De ahí que se produjera la matanza de Atocha de 1977, no como una venganza o un acto iracundo, último estertor del franquismo, sino como una herramienta que pretendió desatar la violencia política generalizada e impedir a la izquierda, por tanto, ser parte constructiva en la Constitución. No sólo no tenían todo atado, sino que la parte más aperturista del franquismo y la Corona se vieron obligados a negociar por una correlación de fuerzas que les era desfavorable y que emanaba de cada comité de empresa en manos de los comunistas. No se resta valor y audacia a personajes como Suárez o el propio Juan Carlos, sí se afirma que, más allá de sus deseos, estos no hubieran valido de nada frente al búnker franquista que se resquebrajó a causa de la organización política de la clase trabajadora.

Entonces, el método por el que millones de personas optaron por ser protagonistas históricos no fue sólo la apelación a una democracia en abstracto, sino unir ese impulso a los derechos civiles y laborales, dar cuerpo concreto a una aspiración para hacerla inmediata. Si hoy se quiere frenar el intento de involución el método tiene que ser el mismo. La cuarta visión sobre la Constitución debe desarrollar un sistema igualitarista donde la factura de la luz no suponga un descalabro o comprar una casa sea una hazaña imposible. Sólo desde lo prosaico se construye lo glorioso, sólo desde lo urgente se da cuerpo a lo permanente. Si la izquierda se empeña en quedarse fuera de lo que ella misma construyó, no podrá hacerlo evolucionar, tan sólo entretenerse con teorizar su superación mientras que otros, con el poder y los métodos adecuados, lo acabarán derrumbando por completo. Esta vez conviene no equivocarse.
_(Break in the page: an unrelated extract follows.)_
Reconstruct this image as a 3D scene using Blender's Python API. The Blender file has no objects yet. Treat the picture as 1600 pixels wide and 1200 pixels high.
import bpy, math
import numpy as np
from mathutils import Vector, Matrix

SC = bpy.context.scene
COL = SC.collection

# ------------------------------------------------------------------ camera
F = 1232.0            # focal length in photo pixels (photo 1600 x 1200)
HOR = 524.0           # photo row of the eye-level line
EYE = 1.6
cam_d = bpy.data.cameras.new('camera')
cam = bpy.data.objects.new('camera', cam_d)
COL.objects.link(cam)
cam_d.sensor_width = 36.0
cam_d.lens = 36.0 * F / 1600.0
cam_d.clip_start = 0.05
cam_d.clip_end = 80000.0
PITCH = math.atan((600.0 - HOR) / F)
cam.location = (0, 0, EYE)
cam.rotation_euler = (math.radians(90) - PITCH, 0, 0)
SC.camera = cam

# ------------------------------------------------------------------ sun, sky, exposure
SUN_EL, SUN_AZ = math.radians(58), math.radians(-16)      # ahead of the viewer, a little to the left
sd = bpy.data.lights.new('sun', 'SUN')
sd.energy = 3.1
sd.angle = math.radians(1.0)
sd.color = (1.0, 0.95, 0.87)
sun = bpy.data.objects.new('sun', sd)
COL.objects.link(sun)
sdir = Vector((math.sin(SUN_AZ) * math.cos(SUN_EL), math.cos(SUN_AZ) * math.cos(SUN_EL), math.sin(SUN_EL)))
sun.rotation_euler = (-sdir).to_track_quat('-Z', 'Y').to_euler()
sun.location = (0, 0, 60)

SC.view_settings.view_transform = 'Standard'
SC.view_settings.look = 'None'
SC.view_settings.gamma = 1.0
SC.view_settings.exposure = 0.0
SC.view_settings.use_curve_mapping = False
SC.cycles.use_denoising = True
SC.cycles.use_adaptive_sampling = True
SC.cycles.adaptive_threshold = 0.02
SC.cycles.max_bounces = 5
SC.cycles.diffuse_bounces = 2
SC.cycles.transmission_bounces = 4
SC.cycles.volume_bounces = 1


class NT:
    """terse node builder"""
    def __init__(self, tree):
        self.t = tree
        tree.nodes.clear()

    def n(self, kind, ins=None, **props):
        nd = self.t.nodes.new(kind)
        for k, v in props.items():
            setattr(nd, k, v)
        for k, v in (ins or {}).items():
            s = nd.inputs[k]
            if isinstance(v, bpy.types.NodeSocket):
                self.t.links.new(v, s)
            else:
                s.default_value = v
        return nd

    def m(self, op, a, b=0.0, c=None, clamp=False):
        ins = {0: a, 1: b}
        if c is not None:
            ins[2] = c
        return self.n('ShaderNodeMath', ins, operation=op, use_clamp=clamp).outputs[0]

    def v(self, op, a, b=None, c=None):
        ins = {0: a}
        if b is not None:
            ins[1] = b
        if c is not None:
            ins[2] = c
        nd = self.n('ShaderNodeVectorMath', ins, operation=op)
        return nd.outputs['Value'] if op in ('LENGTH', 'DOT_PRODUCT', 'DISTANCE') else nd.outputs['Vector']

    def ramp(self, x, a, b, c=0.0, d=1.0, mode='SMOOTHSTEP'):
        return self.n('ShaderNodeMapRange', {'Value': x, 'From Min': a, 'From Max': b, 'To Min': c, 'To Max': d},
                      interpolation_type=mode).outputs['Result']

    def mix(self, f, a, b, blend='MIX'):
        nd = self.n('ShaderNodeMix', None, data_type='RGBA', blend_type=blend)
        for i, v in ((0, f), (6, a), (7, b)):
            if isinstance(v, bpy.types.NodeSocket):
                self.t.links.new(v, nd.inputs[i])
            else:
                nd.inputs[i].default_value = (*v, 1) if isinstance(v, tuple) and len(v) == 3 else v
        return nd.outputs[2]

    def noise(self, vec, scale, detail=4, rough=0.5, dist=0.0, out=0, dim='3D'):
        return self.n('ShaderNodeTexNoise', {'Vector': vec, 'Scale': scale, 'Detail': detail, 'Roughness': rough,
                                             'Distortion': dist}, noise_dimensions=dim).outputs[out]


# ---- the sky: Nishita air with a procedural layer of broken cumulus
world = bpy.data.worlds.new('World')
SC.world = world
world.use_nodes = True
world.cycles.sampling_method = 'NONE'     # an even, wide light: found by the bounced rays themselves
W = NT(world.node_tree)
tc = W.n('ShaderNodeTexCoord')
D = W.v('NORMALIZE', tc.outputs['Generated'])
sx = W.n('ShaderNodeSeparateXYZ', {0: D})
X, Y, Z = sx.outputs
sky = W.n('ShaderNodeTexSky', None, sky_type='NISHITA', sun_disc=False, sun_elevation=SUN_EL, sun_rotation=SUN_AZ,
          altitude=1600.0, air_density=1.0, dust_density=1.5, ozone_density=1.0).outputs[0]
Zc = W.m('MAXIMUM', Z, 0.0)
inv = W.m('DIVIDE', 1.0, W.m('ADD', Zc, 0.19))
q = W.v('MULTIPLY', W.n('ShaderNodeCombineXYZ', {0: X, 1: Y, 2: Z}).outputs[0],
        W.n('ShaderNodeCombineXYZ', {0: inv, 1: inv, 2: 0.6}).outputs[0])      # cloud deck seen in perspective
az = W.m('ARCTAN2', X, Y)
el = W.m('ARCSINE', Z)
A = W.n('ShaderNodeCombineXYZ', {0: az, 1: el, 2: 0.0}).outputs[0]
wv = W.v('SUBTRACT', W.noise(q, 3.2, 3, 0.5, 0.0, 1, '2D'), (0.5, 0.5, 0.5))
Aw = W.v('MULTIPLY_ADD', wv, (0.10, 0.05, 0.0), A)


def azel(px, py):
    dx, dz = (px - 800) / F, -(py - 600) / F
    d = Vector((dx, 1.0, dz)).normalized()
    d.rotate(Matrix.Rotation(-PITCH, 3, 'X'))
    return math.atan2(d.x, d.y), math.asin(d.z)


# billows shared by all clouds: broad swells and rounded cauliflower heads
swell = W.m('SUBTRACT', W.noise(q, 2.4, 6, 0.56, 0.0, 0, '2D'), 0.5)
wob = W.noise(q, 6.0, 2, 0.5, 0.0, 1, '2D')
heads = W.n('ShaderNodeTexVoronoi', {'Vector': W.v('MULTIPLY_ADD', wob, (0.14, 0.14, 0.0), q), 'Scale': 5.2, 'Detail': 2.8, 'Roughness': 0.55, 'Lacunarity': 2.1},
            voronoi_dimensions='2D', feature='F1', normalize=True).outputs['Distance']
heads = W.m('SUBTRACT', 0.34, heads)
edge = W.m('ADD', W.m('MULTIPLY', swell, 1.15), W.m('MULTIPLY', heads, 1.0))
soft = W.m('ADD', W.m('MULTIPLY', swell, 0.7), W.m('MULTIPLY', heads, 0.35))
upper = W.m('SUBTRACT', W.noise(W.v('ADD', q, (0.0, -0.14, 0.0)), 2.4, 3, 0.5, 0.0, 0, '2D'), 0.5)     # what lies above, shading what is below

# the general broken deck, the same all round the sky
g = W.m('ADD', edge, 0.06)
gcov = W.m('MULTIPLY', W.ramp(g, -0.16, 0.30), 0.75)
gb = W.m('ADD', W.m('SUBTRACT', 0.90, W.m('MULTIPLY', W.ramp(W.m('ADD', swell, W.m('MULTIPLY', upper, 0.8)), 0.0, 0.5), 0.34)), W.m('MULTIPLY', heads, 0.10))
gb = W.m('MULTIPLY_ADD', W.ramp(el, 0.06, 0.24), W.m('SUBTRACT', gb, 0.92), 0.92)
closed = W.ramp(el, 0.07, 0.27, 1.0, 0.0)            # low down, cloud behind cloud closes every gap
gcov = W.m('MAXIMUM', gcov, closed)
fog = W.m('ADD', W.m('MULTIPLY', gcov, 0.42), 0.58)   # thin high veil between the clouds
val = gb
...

La posición política en torno a la Constitución es clave para entender no sólo el tiempo que fue sino el que queda por venir. Más sobre todo en un momento en que nuestro país se enfrenta a una notable amenaza, el proceso de involución reaccionaria, pero también a una brillante oportunidad, colocarse a la vanguardia europea de la reconstrucción igualitaria. Quien maneje de forma exitosa la narrativa en torno a la Constitución, quien sea capaz de movilizar la potencia material de algunos de sus artículos, podrá decantar la balanza por una de las dos opciones. El tiempo de esta confrontación será breve, modulado por las citas electorales que quedan por venir, pero con una dinámica propia que afectará a las claves de la próxima legislatura. Sus efectos, sin embargo, serán prolongados: nos jugamos la situación sobre toda una generación.